The "High Throughput Streaming.lvproj" shipping example is capable of transfers of up to 2 GB/sec.
Read Region minimizes data copies https://zone.ni.com/reference/en-XX/help/371599P-01/lvfpgahost/fpga_method_fifo_acqread/
One thing I have been doing lately is having more than one FIFO so that I do not need to de-interleave data on the host side of things.
11-18-2020 08:31 AM
Thank you!
My data rate is 51.2 kS/s * 24 bits * 8 channels. I do not know when you specify an FXP(S,24, n) if in the FIFO it is actually 24 bits or if it 32-bit aligns. I'm guessing it 32-bit aligns. So that's 1.6 megabytes per second, a fraction of what you just told me is possible.
At the receiving end, I need to do a little formatting and get this data into a TDMS file. The trick so far has been figuring out how much to read at a time.
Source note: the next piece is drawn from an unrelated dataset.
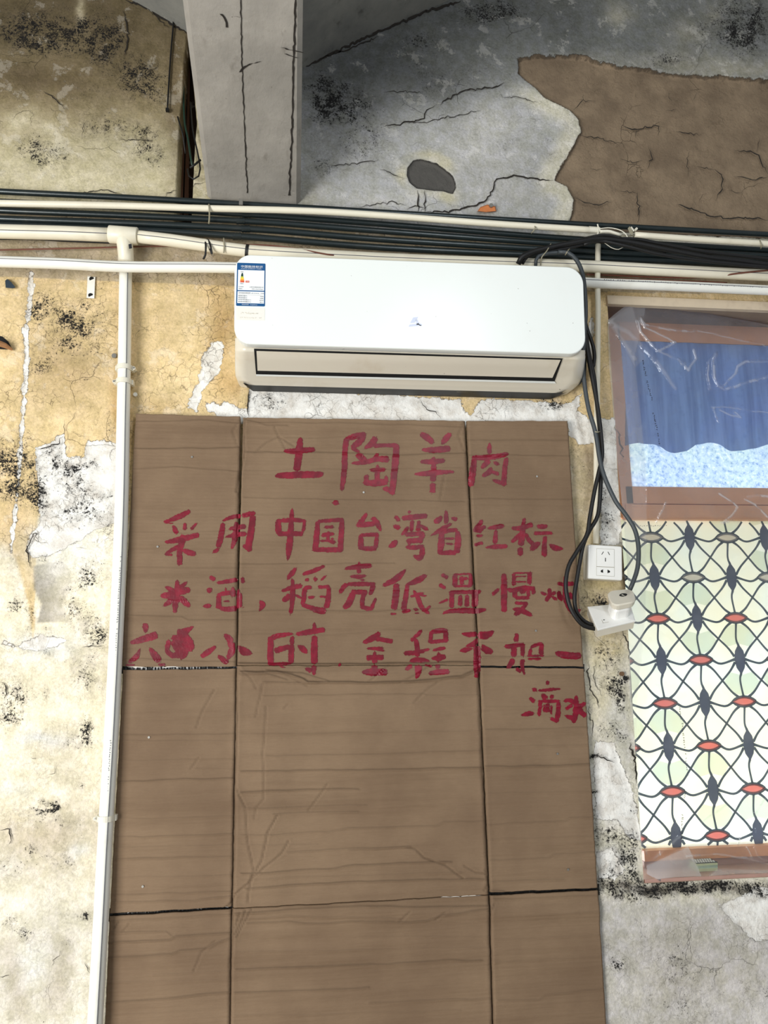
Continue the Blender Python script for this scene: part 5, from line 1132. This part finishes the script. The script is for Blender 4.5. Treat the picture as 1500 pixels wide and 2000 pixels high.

I think I need a better understanding about how these FIFOs work:
A DMA channel consists of two FIFO buffers: one on the host computer and one on the FPGA target. After creating a DMA FIFO, you write block diagram code to write data to, and read data from, the appropriate buffer. For example, if you are transferring data from the FPGA to the host, you write code on the FPGA that writes data to the buffer. You also write code on the host that reads data from the buffer.
Does that mean that once you "start" the FIFO that the transfers from the target buffer to the host buffer are automatic, hardware-triggered transfers, and that I can make the host buffer huge and not have any more problems. The thing that perplexes me about that is the 'overflow' on the FPGA write fifo side. It seems like that overflow would not have any idea what's happening on the host buffer side and would not see host buffer overflows.
11-18-2020 08:40 AM
Rates depends on hardware and configuration. Newer chassis/cards can support something like 24 GB/sec.
11-18-2020 08:58 AM
@wz2b wrote:
Thank you!
My data rate is 51.2 kS/s * 24 bits * 8 channels. I do not know when you specify an FXP(S,24, n) if in the FIFO it is actually 24 bits or if it 32-bit aligns. I'm guessing it 32-bit aligns. So that's 1.6 megabytes per second, a fraction of what you just told me is possible.
At the receiving end, I need to do a little formatting and get this data into a TDMS file. The trick so far has been figuring out how much to read at a time.
I think I need a better understanding about how these FIFOs work:
A DMA channel consists of two FIFO buffers: one on the host computer and one on the FPGA target. After creating a DMA FIFO, you write block diagram code to write data to, and read data from, the appropriate buffer. For example, if you are transferring data from the FPGA to the host, you write code on the FPGA that writes data to the buffer. You also write code on the host that reads data from the buffer.
Does that mean that once you "start" the FIFO that the transfers from the target buffer to the host buffer are automatic, hardware-triggered transfers, and that I can make the host buffer huge and not have any more problems.
Short answer, Yes. It is possible to set the buffer in Fabric to actually be quite small. The data is automatically transferred to the RT-side buffer "in the background" and at a high rate. I have DMA transfers which produce 128bit data at 1MHz (with up to 1 million datapoints, that's 16 Megabytes of data), but my buffer FGA-side is only something like 30 elements. And even that is generous. When testing, I never actually needed more than 6 or 7 elements to guarantee no data loss. The buffer on the RT-side is enough to hold multiple data sets (and is always a precise multiple of my maximum dataset.